If people and politicians approached nuclear power rationally, the industry wouldn't *need* tax breaks, loan guarantees, etc.
1) The science says it's a go. All that's holding it up is political posturing.
2) Reprocessing, integrated fuel reactors, or no, there will always be a need to store Bad Stuff where no one could ever get to it. Economically feasible reprocessing is still half a generation away.
3) Nuclear power has The Best safety record of any major energy source in North America, including transportation of highly radioactive materials. It is also the most environmentally friendly.
4) Yucca Mtn will end up mostly as a parking garage for valuable materials that will ultimately be reprocessed. But in the meantime, better in that remote location than near dozens of American cities.

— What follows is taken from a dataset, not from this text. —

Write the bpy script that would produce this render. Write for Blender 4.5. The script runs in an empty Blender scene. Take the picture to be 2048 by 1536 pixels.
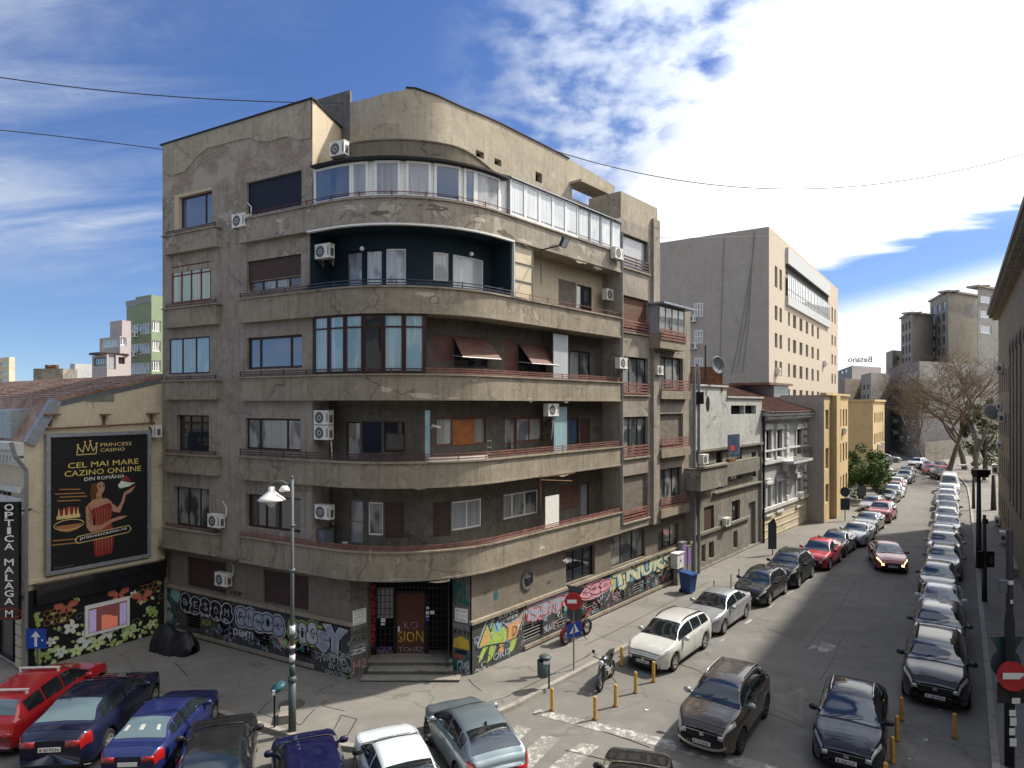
import bpy, bmesh, math, random
import numpy as np
from mathutils import Vector, Matrix, noise as mnoise
random.seed(7)
scene = bpy.context.scene
col = scene.collection

# ------------------------------------------------------------------ camera
F = 1300.0; H = 10.2; Y0 = 808.0
cd = bpy.data.cameras.new('camera'); cam = bpy.data.objects.new('camera', cd); col.objects.link(cam)
cam.location = (0, 0, H); cam.rotation_euler = (math.radians(90), 0, 0)
cd.sensor_fit = 'HORIZONTAL'; cd.sensor_width = 36.0; cd.lens = 36.0 * F / 2048
cd.shift_y = (Y0 - 768) / 2048.0
cd.clip_start = 0.1; cd.clip_end = 3000
scene.camera = cam

# ------------------------------------------------------------------ light
SUN_AZ = math.atan2(0.92, 0.39)      # from +Y towards +X
SUN_EL = math.radians(48)
sd = Vector((math.sin(SUN_AZ) * math.cos(SUN_EL), math.cos(SUN_AZ) * math.cos(SUN_EL), math.sin(SUN_EL)))
ld = bpy.data.lights.new('sun', 'SUN'); ld.energy = 4.3; ld.angle = math.radians(2.0); ld.color = (1.0, 0.93, 0.82)
lo = bpy.data.objects.new('sun', ld); col.objects.link(lo)
lo.rotation_euler = sd.to_track_quat('Z', 'Y').to_euler()
scene.view_settings.view_transform = 'Standard'; scene.view_settings.look = 'None'
scene.view_settings.exposure = 0.6; scene.view_settings.gamma = 1.0

w = bpy.data.worlds.new('World'); scene.world = w; w.use_nodes = True
nt = w.node_tree; nt.nodes.clear()
def N(t, **kw):
    n = nt.nodes.new(t)
    for k, v in kw.items(): setattr(n, k, v)
    return n
def LK(a, b): nt.links.new(a, b)
def M2(op, a, b=None, clamp=False, c=None):
    n = N('ShaderNodeMath', operation=op); n.use_clamp = clamp
    for i, x in enumerate((a, b, c)):
        if x is None: continue
        if isinstance(x, (int, float)): n.inputs[i].default_value = x
        else: LK(x, n.inputs[i])
    return n.outputs[0]
def SM(x, lo_, hi_):                       # smoothstep
    n = N('ShaderNodeMapRange', interpolation_type='SMOOTHSTEP'); LK(x, n.inputs[0])
    n.inputs[1].default_value = lo_; n.inputs[2].default_value = hi_
    return n.outputs[0]
out = N('ShaderNodeOutputWorld'); bg = N('ShaderNodeBackground'); LK(bg.outputs[0], out.inputs[0])
sky = N('ShaderNodeTexSky', sky_type='NISHITA'); sky.sun_disc = False
sky.sun_elevation = SUN_EL; sky.sun_rotation = SUN_AZ
sky.air_density = 1.0; sky.dust_density = 0.3; sky.ozone_density = 3.0
tc0 = N('ShaderNodeTexCoord'); va = N('ShaderNodeVectorMath', operation='ADD'); LK(tc0.outputs['Generated'], va.inputs[0]); va.inputs[1].default_value = (0, 0, .07); LK(va.outputs[0], sky.inputs[0])
hs = N('ShaderNodeHueSaturation'); hs.inputs['Saturation'].default_value = 1.18; hs.inputs['Hue'].default_value = 0.512; hs.inputs['Value'].default_value = 1.6
LK(sky.outputs[0], hs.inputs['Color'])
tc = N('ShaderNodeTexCoord'); sx = N('ShaderNodeSeparateXYZ'); LK(tc.outputs['Generated'], sx.inputs[0])
dx, dy, dz = sx.outputs
az = M2('ARCTAN2', dx, dy); el = M2('ARCSINE', dz)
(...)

Just watch the retorts to the above--they'll be based on emotional hype, bad science, and disputable facts (like half the letters above).

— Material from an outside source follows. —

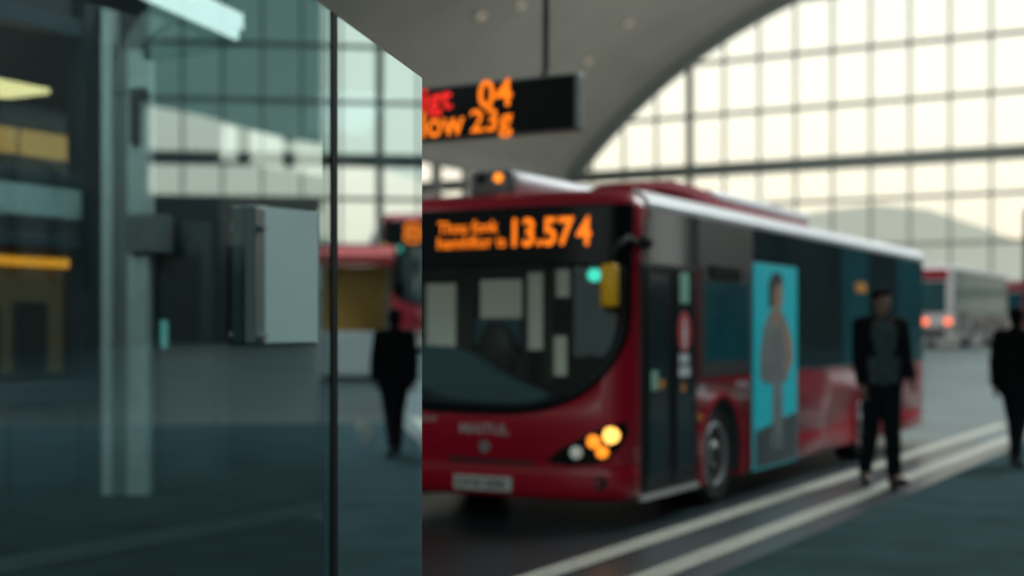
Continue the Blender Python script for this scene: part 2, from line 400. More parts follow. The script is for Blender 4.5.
def front_patch(bm, poly, off, back=.02, nr=24, nc=24):
    """slab lying on the curved bus front, outline poly in (x, z)."""
    z0, z1 = min(p[1] for p in poly), max(p[1] for p in poly); F, B = [], []
    n = len(poly)
    for i in range(nr+1):
        z = z0+(z1-z0)*(1e-4+(1-2e-4)*i/nr); c = []
        for k in range(n):
            (xa, za), (xb, zb) = poly[k], poly[(k+1)%n]
            if (za-z)*(zb-z) < 0: c.append(xa+(xb-xa)*(z-za)/(zb-za))
        xl, xr = min(c), max(c)
        F.append([bm.verts.new((xl+(xr-xl)*j/nc, fy(xl+(xr-xl)*j/nc, z)-off, z)) for j in range(nc+1)])
        B.append([bm.verts.new((xl+(xr-xl)*j/nc, fy(xl+(xr-xl)*j/nc, z)+back, z)) for j in range(nc+1)])
    for i in range(nr):
        for j in range(nc):
            f = bm.faces.new((F[i][j], F[i][j+1], F[i+1][j+1], F[i+1][j])); f.smooth = True
            bm.faces.new((B[i][j], B[i+1][j], B[i+1][j+1], B[i][j+1]))
    for i in range(nr):
        bm.faces.new((F[i][0], F[i+1][0], B[i+1][0], B[i][0])); bm.faces.new((F[i][nc], B[i][nc], B[i+1][nc], F[i+1][nc]))
    for j in range(nc):
        bm.faces.new((F[0][j], B[0][j], B[0][j+1], F[0][j+1])); bm.faces.new((F[nr][j], F[nr][j+1], B[nr][j+1], B[nr][j]))
def fpatch(name, poly, m, parent, off=.012, **k):
    bm = bmesh.new(); front_patch(bm, poly, off, **k); return obj(name, bm, m, parent)
def ftext(name, s, fit, m, parent, off, bold=.02):
    bm = bmesh.new(); text_bm(bm, s, fit, lambda u, v: (u, fy(u, v)-off, v), bold); return obj(name, bm, m, parent, fix=False)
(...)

I couldn't agree with you more. I am a Las Vegas resident and I see no problem with storing the waste deep inside a mountain. I hope these the politicians and so called environmentalists that are slowing this process up will soon back off. Like you say...it's better to store it in a safe place rather than have it sitting in random locations across the U.S.
Those rules, put in place in the 1970s by the Save-the-Mosquito crowd during their first heady rush of political power. By forcing the storage of ALL of the waste (including spent fuel), the no-nukes kukes figured that they would make nuclear power too expensive to be practical.